Democratic Senator John Kerry, who earlier this week defended Karzai and his brother, said senior U.S. officials had told him repeatedly there was no "hard evidence" about the allegations against the Afghan president's sibling.

"I have serious questions about the information that Congress is receiving. On questions this serious, it is imperative that we receive reliable, current and accurate information," Kerry said in a statement.

He said "critical" U.S. relations with Karzai should not be damaged on the basis of newspaper articles and rumors and neither should his brother be condemned.

"But the appropriate congressional committees must be immediately provided with the most comprehensive and untainted information about his alleged entanglements," he added.

MEETING ON FRIDAY

Republican Senator John McCain said he had heard a "rumor" of Karzai's brother being in the pay of the CIA, something U.S. military commanders would not agree with.

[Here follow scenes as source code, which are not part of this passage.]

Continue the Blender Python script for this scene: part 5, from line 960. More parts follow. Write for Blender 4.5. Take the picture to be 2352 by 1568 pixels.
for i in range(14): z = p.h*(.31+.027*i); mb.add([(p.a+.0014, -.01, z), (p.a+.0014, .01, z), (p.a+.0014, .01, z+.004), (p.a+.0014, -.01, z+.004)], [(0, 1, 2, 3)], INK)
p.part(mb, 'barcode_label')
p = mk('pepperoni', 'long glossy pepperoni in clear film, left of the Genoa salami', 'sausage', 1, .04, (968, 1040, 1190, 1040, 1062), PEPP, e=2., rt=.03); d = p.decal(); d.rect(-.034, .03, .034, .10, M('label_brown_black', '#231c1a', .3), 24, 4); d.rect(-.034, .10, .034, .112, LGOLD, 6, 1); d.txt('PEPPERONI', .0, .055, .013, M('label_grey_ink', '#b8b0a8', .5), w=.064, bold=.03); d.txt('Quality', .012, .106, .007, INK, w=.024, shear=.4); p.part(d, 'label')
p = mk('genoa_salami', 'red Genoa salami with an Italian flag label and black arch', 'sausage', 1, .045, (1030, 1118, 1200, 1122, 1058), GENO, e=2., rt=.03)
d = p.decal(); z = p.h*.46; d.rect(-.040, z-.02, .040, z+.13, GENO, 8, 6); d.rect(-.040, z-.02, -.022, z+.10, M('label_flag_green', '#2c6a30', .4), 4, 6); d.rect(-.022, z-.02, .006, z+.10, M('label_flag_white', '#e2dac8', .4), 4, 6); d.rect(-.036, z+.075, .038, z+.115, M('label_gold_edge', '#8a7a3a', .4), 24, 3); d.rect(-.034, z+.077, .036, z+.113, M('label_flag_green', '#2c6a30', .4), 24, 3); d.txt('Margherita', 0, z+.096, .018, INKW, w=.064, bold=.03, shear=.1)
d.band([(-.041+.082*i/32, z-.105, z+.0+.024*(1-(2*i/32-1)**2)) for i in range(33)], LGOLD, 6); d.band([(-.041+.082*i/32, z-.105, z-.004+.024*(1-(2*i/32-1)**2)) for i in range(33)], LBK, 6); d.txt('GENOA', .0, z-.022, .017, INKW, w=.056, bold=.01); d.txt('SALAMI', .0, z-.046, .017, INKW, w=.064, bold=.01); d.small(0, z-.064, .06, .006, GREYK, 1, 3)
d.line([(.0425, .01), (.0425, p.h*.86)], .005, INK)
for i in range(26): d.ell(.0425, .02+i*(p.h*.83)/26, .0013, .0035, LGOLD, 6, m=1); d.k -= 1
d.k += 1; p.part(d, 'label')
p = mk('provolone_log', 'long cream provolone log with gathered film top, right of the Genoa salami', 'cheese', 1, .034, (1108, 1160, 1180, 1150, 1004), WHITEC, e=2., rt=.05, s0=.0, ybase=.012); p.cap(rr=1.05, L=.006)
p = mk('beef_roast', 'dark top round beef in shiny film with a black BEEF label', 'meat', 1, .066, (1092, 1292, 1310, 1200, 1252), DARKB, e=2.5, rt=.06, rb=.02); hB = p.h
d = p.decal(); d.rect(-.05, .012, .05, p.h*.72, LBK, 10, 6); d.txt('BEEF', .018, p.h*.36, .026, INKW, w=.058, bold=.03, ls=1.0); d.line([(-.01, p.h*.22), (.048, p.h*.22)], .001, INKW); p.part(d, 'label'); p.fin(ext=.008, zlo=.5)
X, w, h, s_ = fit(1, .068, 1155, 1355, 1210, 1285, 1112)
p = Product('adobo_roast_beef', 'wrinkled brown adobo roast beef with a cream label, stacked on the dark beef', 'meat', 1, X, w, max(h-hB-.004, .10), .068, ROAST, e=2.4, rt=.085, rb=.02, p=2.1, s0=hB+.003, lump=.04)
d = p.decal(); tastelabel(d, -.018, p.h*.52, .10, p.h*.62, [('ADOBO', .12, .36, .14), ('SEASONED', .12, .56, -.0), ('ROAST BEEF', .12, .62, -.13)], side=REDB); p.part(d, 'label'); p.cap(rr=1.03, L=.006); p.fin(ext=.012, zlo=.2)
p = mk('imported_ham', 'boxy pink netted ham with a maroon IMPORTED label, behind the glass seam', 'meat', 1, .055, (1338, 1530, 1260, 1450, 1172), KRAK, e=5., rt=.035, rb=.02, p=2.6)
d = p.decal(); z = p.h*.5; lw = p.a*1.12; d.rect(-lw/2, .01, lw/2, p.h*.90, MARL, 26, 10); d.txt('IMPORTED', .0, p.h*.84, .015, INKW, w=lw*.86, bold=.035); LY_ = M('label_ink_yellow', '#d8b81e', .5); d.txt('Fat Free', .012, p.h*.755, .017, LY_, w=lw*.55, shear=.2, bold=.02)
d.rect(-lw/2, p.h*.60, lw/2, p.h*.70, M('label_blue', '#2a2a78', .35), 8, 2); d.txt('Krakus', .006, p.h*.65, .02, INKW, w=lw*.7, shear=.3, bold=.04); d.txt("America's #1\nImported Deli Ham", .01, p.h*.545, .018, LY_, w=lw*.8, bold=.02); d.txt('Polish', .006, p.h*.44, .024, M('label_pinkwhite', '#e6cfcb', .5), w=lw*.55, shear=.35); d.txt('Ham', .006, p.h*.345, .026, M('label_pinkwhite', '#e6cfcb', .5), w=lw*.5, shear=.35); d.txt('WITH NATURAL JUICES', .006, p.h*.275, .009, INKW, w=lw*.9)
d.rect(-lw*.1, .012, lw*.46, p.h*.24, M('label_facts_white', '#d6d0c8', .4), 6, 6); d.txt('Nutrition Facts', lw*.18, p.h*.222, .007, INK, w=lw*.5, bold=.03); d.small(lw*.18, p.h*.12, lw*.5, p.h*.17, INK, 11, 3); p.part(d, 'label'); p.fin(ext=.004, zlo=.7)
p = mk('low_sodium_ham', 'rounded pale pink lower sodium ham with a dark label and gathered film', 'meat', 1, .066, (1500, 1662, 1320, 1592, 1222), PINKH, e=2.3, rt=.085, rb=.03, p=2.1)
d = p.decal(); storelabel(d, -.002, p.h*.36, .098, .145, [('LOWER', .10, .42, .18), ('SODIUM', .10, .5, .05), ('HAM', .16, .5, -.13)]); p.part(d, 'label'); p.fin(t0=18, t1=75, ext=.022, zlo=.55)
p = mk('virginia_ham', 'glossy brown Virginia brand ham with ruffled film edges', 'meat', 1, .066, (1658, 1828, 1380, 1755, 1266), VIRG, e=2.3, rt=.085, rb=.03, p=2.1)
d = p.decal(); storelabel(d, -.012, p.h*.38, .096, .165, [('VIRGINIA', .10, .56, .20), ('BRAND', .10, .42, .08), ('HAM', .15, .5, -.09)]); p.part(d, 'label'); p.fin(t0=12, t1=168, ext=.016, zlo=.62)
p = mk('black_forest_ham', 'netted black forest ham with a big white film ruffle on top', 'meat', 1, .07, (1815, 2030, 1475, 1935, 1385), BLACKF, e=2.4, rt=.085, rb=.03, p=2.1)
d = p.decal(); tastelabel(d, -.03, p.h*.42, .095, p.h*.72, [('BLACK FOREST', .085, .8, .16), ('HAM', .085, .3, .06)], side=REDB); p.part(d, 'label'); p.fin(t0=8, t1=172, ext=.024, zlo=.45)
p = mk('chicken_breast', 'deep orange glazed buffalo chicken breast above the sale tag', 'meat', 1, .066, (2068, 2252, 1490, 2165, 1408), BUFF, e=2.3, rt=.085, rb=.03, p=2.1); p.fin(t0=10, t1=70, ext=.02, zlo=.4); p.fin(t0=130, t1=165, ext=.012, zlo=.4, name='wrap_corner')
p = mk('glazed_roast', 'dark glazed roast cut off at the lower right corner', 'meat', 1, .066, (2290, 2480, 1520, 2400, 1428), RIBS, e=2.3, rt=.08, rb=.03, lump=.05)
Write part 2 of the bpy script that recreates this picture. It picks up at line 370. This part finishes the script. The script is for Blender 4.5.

"Karzai's brother should not be in the country," McCain told CBS' morning television show.

The latest violence comes as President Barack Obama is closing in on a decision whether to send in at least 40,000 more troops, as recommended by General Stanley McChrystal, commander of U.S. and NATO forces in Afghanistan.

As part of that review, Obama will meet at the White House on Friday with Admiral Mike Mullen, chairman of the Joint Chiefs of Staff, and with the heads of the military services.

Obama's advisers, having ruled out troop reductions, are discussing how many more combat and training brigades should be sent to Afghanistan next year, an administration official said.

Top officials appeared to be laying the ground for increasing troops with a focus on protecting population centers, combined with a stepped-up counterterrorism campaign in the countryside and along the Afghanistan-Pakistan border.

This strategy, the official said, would likely entail a troop increase, though not necessarily as large as 40,000.